Vieles, was gekauft ist, wird nur kurz oder selten benötigt. Pro Haushalt befinden sich im Schnitt ungenutzte Gegenstände im Wert von rund 1000 Euro. Diesen Wert nennt die Verbraucherzentrale Bayern. Laut Ebay liegen auf allen deutschen Dachböden alte Dinge im Wert von 35,5 Milliarden Euro. Alle Gegenstände haben bei ihrer Produktion Ressourcen verbraucht, die oft unter großem Energie- und Arbeitsaufwand abgebaut und der Natur entnommen werden.

Die Jagd nach Rohstoffen wird bis in den letzten Winkel der Erde und der Meere getrieben, die Verschmutzung von Böden, Wasser und Luft nimmt zu. Nach der Produktion reisen die Gegenstände dann meistens um die halbe Welt, werden gekauft und landen irgendwann einfach auf dem Müll.

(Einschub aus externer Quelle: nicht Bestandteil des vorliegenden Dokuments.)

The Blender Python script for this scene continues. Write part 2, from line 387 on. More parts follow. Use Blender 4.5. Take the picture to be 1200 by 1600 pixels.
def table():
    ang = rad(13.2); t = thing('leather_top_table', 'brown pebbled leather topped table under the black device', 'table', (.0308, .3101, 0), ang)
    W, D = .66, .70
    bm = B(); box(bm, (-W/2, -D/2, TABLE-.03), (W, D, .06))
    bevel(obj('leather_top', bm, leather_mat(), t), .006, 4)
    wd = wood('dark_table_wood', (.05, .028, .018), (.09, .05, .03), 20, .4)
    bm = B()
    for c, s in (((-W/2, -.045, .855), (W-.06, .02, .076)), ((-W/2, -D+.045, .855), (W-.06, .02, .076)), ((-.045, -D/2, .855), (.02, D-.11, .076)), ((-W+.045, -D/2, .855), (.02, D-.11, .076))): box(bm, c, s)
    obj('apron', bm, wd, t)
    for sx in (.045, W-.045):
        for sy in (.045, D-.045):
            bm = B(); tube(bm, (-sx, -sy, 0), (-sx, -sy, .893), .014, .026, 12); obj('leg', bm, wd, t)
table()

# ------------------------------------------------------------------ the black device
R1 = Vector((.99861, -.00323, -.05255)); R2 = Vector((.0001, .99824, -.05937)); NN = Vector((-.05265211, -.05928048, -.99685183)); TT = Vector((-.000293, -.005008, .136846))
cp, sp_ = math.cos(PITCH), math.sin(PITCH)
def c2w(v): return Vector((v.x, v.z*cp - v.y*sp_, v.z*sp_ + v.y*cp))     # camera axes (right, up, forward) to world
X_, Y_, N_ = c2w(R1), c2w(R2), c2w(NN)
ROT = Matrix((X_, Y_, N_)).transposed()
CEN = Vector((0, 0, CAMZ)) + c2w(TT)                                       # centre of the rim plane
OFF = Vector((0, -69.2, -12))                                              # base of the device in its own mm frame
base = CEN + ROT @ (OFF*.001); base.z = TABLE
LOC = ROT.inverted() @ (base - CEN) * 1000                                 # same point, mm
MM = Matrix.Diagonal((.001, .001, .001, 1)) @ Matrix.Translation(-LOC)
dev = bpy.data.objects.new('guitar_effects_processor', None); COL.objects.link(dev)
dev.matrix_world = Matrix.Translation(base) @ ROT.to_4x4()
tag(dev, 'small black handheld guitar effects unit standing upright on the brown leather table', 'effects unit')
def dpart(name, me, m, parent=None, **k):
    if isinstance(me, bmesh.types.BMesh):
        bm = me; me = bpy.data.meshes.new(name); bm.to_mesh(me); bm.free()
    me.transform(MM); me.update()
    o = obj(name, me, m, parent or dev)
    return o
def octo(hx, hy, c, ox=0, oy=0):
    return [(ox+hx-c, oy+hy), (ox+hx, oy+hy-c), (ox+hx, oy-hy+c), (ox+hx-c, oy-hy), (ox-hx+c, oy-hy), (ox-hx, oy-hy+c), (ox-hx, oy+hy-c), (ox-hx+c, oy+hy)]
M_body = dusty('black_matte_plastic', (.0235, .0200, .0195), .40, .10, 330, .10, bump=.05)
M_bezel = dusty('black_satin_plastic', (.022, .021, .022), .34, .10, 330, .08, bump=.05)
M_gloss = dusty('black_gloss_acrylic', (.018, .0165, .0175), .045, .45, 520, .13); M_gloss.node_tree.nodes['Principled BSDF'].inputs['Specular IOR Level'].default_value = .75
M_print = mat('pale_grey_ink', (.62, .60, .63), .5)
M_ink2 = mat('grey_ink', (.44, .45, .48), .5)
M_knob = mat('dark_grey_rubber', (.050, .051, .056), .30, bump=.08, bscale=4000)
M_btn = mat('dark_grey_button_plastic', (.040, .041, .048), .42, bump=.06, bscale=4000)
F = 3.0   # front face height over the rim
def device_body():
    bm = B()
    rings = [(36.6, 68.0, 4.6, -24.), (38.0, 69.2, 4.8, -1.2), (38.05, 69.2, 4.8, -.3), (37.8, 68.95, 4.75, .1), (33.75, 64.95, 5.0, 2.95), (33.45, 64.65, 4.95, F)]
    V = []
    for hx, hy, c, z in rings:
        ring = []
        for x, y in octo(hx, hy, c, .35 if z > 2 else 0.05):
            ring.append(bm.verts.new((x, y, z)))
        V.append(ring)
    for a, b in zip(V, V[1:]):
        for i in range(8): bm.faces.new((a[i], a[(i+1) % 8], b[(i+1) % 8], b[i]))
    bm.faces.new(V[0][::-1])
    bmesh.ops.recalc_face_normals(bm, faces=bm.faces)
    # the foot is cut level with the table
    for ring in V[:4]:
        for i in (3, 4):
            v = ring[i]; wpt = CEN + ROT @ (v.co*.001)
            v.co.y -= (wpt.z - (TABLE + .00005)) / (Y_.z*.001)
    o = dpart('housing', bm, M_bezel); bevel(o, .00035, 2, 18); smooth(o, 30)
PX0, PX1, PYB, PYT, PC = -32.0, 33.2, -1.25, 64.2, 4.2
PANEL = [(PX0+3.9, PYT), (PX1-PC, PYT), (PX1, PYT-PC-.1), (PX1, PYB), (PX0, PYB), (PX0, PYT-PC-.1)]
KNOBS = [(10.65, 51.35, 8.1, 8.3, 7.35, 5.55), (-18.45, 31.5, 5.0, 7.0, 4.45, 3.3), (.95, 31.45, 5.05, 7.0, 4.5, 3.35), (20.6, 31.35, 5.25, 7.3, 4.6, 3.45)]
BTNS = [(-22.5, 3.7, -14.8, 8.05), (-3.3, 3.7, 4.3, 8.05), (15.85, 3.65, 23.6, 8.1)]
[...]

Neben dem Vermeiden von Abfall und dem Erhöhen der Recyclingquoten ist es wichtig, den Kauf neuer Produkte einzuschränken, wenn dafür keine Notwendigkeit besteht. Um Ressourcen, Geld und Platz zu sparen, sollte man sich vor jedem Kauf fragen: Brauche ich das Produkt wirklich? Muss ich es neu kaufen? Schließlich gibt es oft sinnvolle Alternativen.